A Welsh minefield

by Richard on February 14, 2012

I hesitate to raise this. An Englishman in Wales must tread carefully. But this Welsh headteacher has issues with the way the Welsh language is taught in English-medium schools. My own experience as a parent of two suggests he might have a point. This BBC package seems to confirm it.

Why do I feel like I’ve put my head above the parapet?

{ 6 comments… read them below or add one }

1

GOGLEDD 02.14.12 at 11:50 am

OH you’ve done it now!

2

lionel 02.14.12 at 1:41 pm

keep raising it, you are completely correct. The standard of second language Welsh teaching in English medium schools is a shocking disaster, which almost makes you wonder if it’s worth the bother. The so called ’short course’ is an insult to our children and serves only to create unnecessary antagonism towards the language

3

Richard 02.14.12 at 10:25 pm

Sadly, I think you’re right about short-course Welsh. My daughter is taking it. After having Welsh in school since nursery, she still claims to be barely able to string a simple sentence together. She’s pretty bright and well-motivated, but she hasn’t been ‘grabbed’ by Welsh at all. I don’t think the language is being done any favours by the present system.

4

Pam 02.15.12 at 9:17 pm

A quick thought before I rush off for the day.

Much is made here about the need for Aboriginal people to retain their culture and language. But I read this week about a Jesuit priest who has made efforts to learn some (there are lots) Aboriginal language - to show respect and understanding to the people he’s working with. He’s not alone, but very much in the minority. I think it would be a good idea for our school children (indigenous and non-indigenous) to be taught an Aboriginal language….but the curriculum is already over-burdened and a considerable investment i.e. money, would need to be made.
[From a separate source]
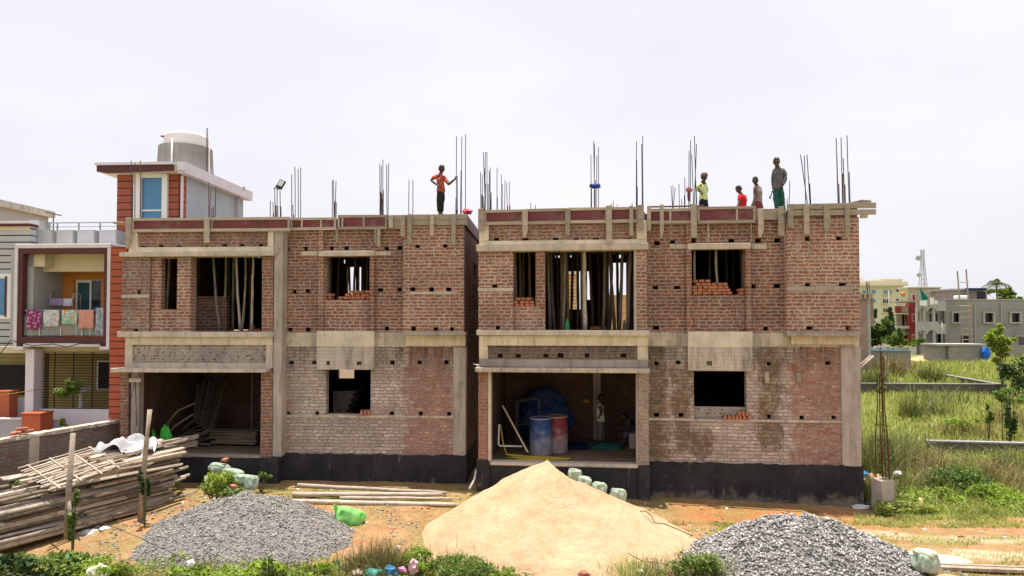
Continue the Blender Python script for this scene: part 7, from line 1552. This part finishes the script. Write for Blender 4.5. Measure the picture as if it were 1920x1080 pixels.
v, f = merge(parts); npmesh('crown', v, f, LM['bright'], t); m.tube([(0, 0, -.1), (-.05, 0, 1.6), (-.2, 0, 3.4)], [.07, .05, .02], 7); m.build('trunk', M['stem'], t)
# palm
pp = D(1868, 530, 120); t = thing('palm_tree', 'coconut palm crown rising behind the grey house', 'palm', (pp.x, pp.y, 0)); m = MB(); m.tube([(0, 0, 0), (.2, 0, pp.z*.5), (0, 0, pp.z)], [.22, .16, .13], 8); m.build('trunk', M['stem'], t); parts = []; rs = random.Random(8)
for i in range(17):
    a = i*2.4; el = rs.uniform(-.5, 1.35); L = rs.uniform(1.7, 2.4); vs = []; fs = []; dr = Vector((math.cos(a)*math.cos(el), math.sin(a)*math.cos(el), math.sin(el))); sd = dr.cross(Vector((0, 0, 1))).normalized()
    for k in range(14):
        q = (k+1)/14; c = Vector((0, 0, pp.z))+dr*L*q+Vector((0, 0, -1.1*q*q*L*.6))
        for s_ in (-1, 1): n0 = len(vs); e = c+sd*s_*.55*math.sin(math.pi*min(1, q+.15))+Vector((0, 0, -.35))+dr*.15; vs += [tuple(c), tuple(c+dr*.12), tuple(e+dr*.04), tuple(e)]; fs.append((n0, n0+1, n0+2, n0+3))
    parts.append((np.array(vs), np.array(fs)))
v, f = merge(parts); npmesh('fronds', v, f, LM['palm'], t)
# bushes and weeds
bush(1800, 905, 18.0, (.85, .5, .5), 4200, .042, 'mid', 'big leafy bush of round leaves right of the stub column', 61, stems=9)
bush(1855, 935, 17.0, (.65, .4, .34), 2400, .045, 'bright', 'lower bright leafy bush in front of the big leafy bush', 62)
bush(1765, 945, 16.9, (.6, .35, .26), 1800, .04, 'bright', 'low spreading bush at the foot of the stub column greenery', 63)
bush(1900, 955, 16.4, (.5, .4, .25), 1000, .04, 'bright', 'bright low bush at the right edge of the greenery', 64)
bush(1690, 950, 16.2, (.35, .25, .14), 500, .035, 'mid', 'small dark plant at the right foot of the stub column', 65)
bush(1905, 705, 40, (1.0, .8, 1.1), 1500, .09, 'dark', 'dark bush right of the sapling at the right edge', 66)
bush(1905, 738, 36, (.9, .6, .5), 900, .08, 'mid', 'green creeper mass over the end of the far low wall', 67)
bush(1853, 778, 25, (.17, .17, .4), 350, .045, 'mid', 'slim upright plant left of the creeper-covered bars', 68)
t = bush(1890, 790, 24.5, (.27, .25, .75), 900, .05, 'dark', 'creeper-covered bars standing in the field at right', 69, stems=0)
for dx in (-.2, -.05, .08, .2): m = MB(); m.tube([(dx, 0, 0), (dx, 0, 1.95+dx)], .012, 5); m.build('bar', M['rust'], t)
bush(1655, 735, 42, (.5, .4, .5), 500, .07, 'mid', 'leafy plant in front of the far low wall near the tall bars', 70)
bush(1812, 790, 27, (.8, .5, .35), 700, .05, 'bright', 'low bright green patch in the middle of the field', 71)
bush(402, 905, 16.0, (.42, .35, .33), 1500, .036, 'bright', 'leafy weed covering the foot of the left sandbags', 72)
bush(440, 925, 15.6, (.35, .3, .12), 500, .03, 'mid', 'low weeds on the soil right of the pile end', 73)
bush(272, 905, 14.7, (.14, .14, .4), 500, .035, 'dark', 'climbing plant beside the rear post of the pile', 74)
bush(490, 895, 16.9, (.25, .2, .12), 300, .03, 'mid', 'small weed at the lowest left sandbag', 75)
bush(137, 965, 13.1, (.14, .14, .42), 500, .04, 'mid', 'creeper winding up the front post of the pile', 76)
bush(100, 1058, 12.0, (.7, .4, .22), 1300, .05, 'mid', 'broad-leaved weeds under the near end of the pile', 77)
bush(30, 1070, 11.8, (.6, .4, .24), 1000, .06, 'dark', 'dark broad leaves at the bottom left corner', 78)
bush(200, 1066, 11.9, (.55, .35, .2), 1300, .032, 'bright', 'fine bright weeds left of the fine gravel heap', 79)
bush(60, 905, 14.6, (.4, .3, .2), 700, .04, 'mid', 'weeds growing on top of the near end of the pile', 80)
bush(400, 1078, 11.9, (.75, .3, .16), 1300, .042, 'bright', 'yellow green leafy weeds in front of the fine gravel heap', 81)
bush(500, 1070, 11.9, (.45, .3, .2), 900, .042, 'bright', 'yellow green weeds mounting around the slender plant', 82)
bush(585, 1078, 11.9, (.5, .3, .16), 1000, .042, 'bright', 'low leafy weeds right of the slender plant', 83)
bush(502, 1020, 11.6, (.1, .1, .34), 260, .035, 'mid', 'slender upright plant in front of the fine gravel heap', 84, z=.45)
bush(860, 1062, 12.1, (.65, .4, .2), 2200, .028, 'mid', 'fine leafy weeds at the left foot of the sand heap', 85)
bush(790, 1050, 12.2, (.4, .3, .24), 1400, .03, 'bright', 'green weeds behind the torn packet', 86)
bush(1305, 1062, 12.0, (.45, .35, .26), 2400, .03, 'mid', 'dense feathery bush left of the coarse stone heap', 87)
bush(940, 1075, 11.9, (.35, .3, .12), 800, .03, 'bright', 'low weeds on the foot of the sand heap', 88)
for i, (px, d, n, h, sp, mt, lb) in enumerate(((715, 12.4, 420, .62, .2, 'dry', 'brown dry weed tuft right of the fine gravel heap'), (690, 12.5, 350, .4, .3, 'olive', 'dull green tuft beside the brown dry tuft'), (735, 12.3, 200, .55, .1, 'olive', 'dark upright tuft behind the small pink scrap'), (1180, 12.2, 260, .42, .25, 'grass', 'sparse grass tuft below the front of the sand heap'), (1220, 12.1, 160, .3, .3, 'olive', 'low tuft left of the feathery bush'), (1335, 12.3, 200, .4, .2, 'grass', 'grass tuft between the feathery bush and the stone heap'), (860, 12.3, 160, .45, .3, 'dry', 'dry stalks over the weeds left of the sand heap'))):
    clump(px, d, n, h, sp, mt, lb, 90+i, .9, .006)['group'] = 'grass tufts along the front'
# short turf patches on the open ground
def turf(n, boxes, h, w, seed, label):
    out = []; rs = random.Random(seed)
    while len(out) < n:
        x0, x1, y0, y1 = rs.choice(boxes); px, py = rs.uniform(x0, x1), rs.uniform(y0, y1); p = G(px, py, .05)
        if mnoise.noise(Vector((p.x*1.4, p.y*2.2, 7))) < rs.uniform(-.35, .25): continue
        if p.y > -.7 and p.x < 7: continue
        out.append((p.x, p.y, gz(p.x, p.y)))
    blades(np.array(out), h, w, seed, 1.2, 'grass', 'short_grass', label)
turf(9000, [(560, 860, 926, 965), (560, 860, 930, 985), (380, 560, 935, 960), (580, 820, 935, 960), (1290, 1640, 938, 952), (1560, 1920, 955, 985), (1330, 1450, 985, 1003), (1620, 1920, 1003, 1020), (1250, 1400, 985, 1000), (1740, 1920, 1030, 1075)], .05, .006, 5, 'thin short grass on the bare ground before the houses')
turf(5200, [(1600, 1920, 958, 985), (1680, 1920, 950, 972)], .1, .008, 6, 'short bright grass along the edge of the greenery at right')
turf(6500, [(0, 1400, 1062, 1110)], .13, .008, 8, 'grass along the bottom edge in front of the heaps')
# potted plant of the painted house
t = bush(132, 727, 18.9, (.42, .25, .3), 620, .055, 'mid', 'potted bushy plant in front of the ground floor grille', 95, stems=0, cat='plant', name='potted_plant')
m = MB(); m.lathe([(.12, 0), (.18, .35), (.2, .36), (.17, .33)], (0, 0, t.location.z*0+.9), 14); m.build('pot', M['pillar'], t, True)
t = bush(124, 792, 19.0, (.16, .14, .14), 160, .04, 'bright', 'small yellow leafed plant above the boundary wall', 96, cat='plant')

# low leafy cover that nobody could count
def cover(n, boxes, hgt, size, mat, seed, label):
    g = np.random.default_rng(seed); rs = random.Random(seed); c = []
    while len(c) < n:
        x0, x1, y0, y1 = rs.choice(boxes); p = G(rs.uniform(x0, x1), rs.uniform(y0, y1), .0); k = mnoise.noise(Vector((p.x*1.1, p.y*1.3, seed)))
        if k < rs.uniform(-.35, .15) or (p.x < 6.95 and p.y > -.5): continue
        c.append((p.x, p.y, gz(p.x, p.y)+rs.random()*hgt*(.4+1.2*max(0, k+.3))))
    v, f = leafcloud((0, 0, 0), (1e-6, 1e-6, 1e-6), n, size, seed); v = v+np.repeat(np.array(c), 4, axis=0); tag(npmesh('weeds', v, f, LM[mat]), label, 'weeds', kind='stuff')
cover(9500, [(1690, 1990, 895, 965), (1730, 1990, 870, 940), (1640, 1760, 945, 968)], .28, .04, 'bright', 3, 'leafy bright weeds covering the slope right of the stub column')
cover(3500, [(1610, 1990, 850, 930)], .3, .035, 'mid', 4, 'darker broad weeds mixed into the near field grass')
cover(3400, [(0, 330, 1055, 1110), (320, 640, 1062, 1110), (620, 1010, 1050, 1110), (1150, 1400, 1050, 1110)], .16, .035, 'mid', 5, 'low weeds along the bottom edge in front of the heaps')
cover(1500, [(0, 330, 1066, 1110), (320, 640, 1060, 1110), (700, 960, 1060, 1110)], .2, .04, 'bright', 6, 'yellow green low leaves along the bottom edge')
cover(900, [(370, 470, 915, 945), (280, 340, 925, 950)], .08, .03, 'bright', 7, 'small weeds on the soil between the pile and the left plinth')

turf(2600, [(0, 660, 1058, 1110), (620, 1010, 1045, 1110), (1150, 1400, 1045, 1110)], .3, .005, 19, 'tall dry stalks mixed through the front weeds')
bpy.data.objects[[o.name for o in bpy.data.objects if o.get('label') == 'tall dry stalks mixed through the front weeds'][0]].data.materials[0] = LM['dry']
for i, (px, d_, n, h, sp) in enumerate(((1650, 17.6, 220, .8, .25), (1720, 18.5, 260, .7, .4), (1790, 17.2, 200, .6, .4), (1880, 18.8, 260, .8, .4), (1690, 23, 240, .9, .5), (1820, 27, 260, .8, .7), (1760, 38, 220, 1.1, .9), (1890, 30, 240, 1.0, .6))):
    clump(px, d_, n, h, sp, 'dry' if i % 2 else 'olive', ['dry clump behind the stub column foot', 'olive clump left of the big leafy bush', 'dry clump in front of the big leafy bush', 'olive clump near the right edge of the leafy slope', 'dry clump behind the tall column bars', 'olive clump in the middle of the field', 'wide dry clump under the far low wall', 'olive clump left of the creeper-covered bars'][i] if 0 else ['olive clump behind the stub column foot', 'dry clump left of the big leafy bush', 'olive clump in front of the big leafy bush', 'dry clump near the right edge of the leafy slope', 'olive clump behind the tall column bars', 'dry clump in the middle of the field', 'wide olive clump under the far low wall', 'dry clump near the creeper-covered bars'][i], 120+i, 1.0, .01 if d_ < 25 else .018)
Lots of money is already thrown at our first people but, often in the wrong direction, and what they really need is empowerment in other directions.

5

Richard 02.15.12 at 10:15 pm

That’s a useful perspective Pam. I wouldn’t suggest that the Welsh have had to endure as much as the Aboriginal peoples of Australia, but there has been persecution of Welsh-speakers in the past, and efforts were made to eradicate the language. I don’t have a problem with the promotion of welsh language and culture at all, but clearly something is going wrong with the way it is being done in schools. I don’t know what the answer is.

6

Mark Byron 02.18.12 at 9:41 pm

I had to quickly bone up on Welsh politics; the current government seems to be a Labour government but one that needs at least one member of the opposition to vote on stuff since they have exactly half the seats. The last government was a Labour-nationalist (Plaid Cymru) coalition before Labour got its 50% result last year.

It might be that the government leans towards pumping up Welsh in order to keep those soft Plaid Cymru voters on board; Labor picked up seats from PC in the 2011 vote.

I may be extrapolating what I know of Quebec politics onto Wales, but placating nationalist sentiments is often a coping mechanism of federalist parties. Also, bilingual ed in the US is often captive to Hispanic politics not wanting kids to get too Anglo and thus not learning English as well as they could.

I can see where you might want to tread lightly.